Do this
Retype the data exactly, from its first line to the line containing "scene = bpy.context.scene", including both, and skip any picture.
------------------------------------------------------------
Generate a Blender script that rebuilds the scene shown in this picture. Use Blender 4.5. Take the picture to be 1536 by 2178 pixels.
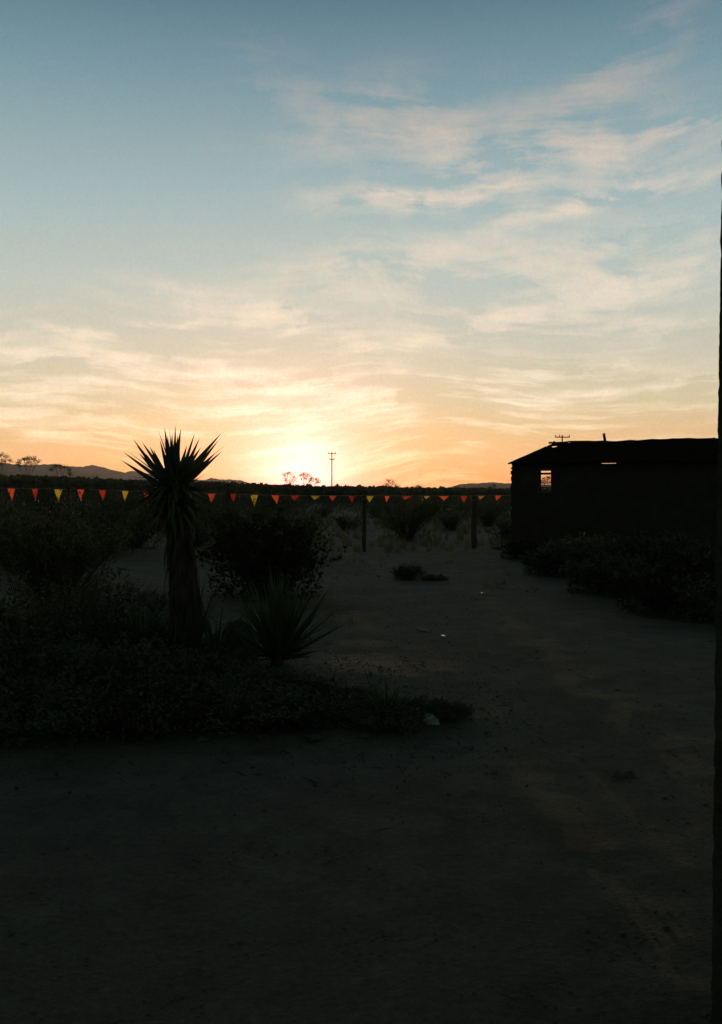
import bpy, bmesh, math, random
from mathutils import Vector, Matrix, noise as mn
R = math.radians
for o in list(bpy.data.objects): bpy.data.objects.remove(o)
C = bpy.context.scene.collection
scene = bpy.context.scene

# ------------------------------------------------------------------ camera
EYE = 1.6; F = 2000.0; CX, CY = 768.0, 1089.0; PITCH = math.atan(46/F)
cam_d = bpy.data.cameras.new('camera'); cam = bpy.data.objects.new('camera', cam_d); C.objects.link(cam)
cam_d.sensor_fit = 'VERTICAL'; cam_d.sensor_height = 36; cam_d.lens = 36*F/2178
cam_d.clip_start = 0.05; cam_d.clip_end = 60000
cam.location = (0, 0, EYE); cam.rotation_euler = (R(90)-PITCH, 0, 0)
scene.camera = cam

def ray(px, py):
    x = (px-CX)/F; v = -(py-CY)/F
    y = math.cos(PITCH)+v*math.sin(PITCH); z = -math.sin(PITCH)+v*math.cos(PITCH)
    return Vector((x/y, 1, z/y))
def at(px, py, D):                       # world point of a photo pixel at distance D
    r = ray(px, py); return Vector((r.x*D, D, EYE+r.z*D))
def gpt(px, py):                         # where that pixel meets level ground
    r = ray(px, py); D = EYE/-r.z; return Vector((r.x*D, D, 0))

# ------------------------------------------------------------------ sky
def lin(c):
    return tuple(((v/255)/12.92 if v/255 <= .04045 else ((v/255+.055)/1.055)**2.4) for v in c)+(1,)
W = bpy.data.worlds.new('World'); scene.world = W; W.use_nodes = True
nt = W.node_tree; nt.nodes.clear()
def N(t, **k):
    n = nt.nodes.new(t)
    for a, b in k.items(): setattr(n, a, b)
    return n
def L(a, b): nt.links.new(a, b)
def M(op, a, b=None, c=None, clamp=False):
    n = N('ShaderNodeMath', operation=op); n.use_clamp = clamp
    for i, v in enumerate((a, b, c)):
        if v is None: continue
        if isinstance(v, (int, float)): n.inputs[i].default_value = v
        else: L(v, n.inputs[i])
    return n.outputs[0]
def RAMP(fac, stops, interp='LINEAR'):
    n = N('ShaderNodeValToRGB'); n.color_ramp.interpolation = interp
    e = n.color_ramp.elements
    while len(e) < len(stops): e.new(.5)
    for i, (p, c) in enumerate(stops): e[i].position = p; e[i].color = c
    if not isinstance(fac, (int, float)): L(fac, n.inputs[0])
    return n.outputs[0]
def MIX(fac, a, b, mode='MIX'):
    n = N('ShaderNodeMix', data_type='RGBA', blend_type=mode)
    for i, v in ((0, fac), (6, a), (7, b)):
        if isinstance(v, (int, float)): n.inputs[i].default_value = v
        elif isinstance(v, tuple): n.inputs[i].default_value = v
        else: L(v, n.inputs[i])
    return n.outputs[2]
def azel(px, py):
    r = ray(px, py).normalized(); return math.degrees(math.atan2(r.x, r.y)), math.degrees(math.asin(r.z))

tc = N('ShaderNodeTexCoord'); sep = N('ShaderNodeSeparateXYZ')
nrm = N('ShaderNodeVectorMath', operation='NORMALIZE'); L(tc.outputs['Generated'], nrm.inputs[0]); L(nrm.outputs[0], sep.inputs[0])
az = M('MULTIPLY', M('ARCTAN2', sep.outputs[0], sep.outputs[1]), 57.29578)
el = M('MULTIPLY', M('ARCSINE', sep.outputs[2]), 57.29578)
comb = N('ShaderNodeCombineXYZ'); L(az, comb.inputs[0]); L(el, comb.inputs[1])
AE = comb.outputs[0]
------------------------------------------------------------
Solution for this task
Generate a Blender script that rebuilds the scene shown in this picture. Use Blender 4.5. Take the picture to be 1536 by 2178 pixels.
import bpy, bmesh, math, random
from mathutils import Vector, Matrix, noise as mn
R = math.radians
for o in list(bpy.data.objects): bpy.data.objects.remove(o)
C = bpy.context.scene.collection
scene = bpy.context.scene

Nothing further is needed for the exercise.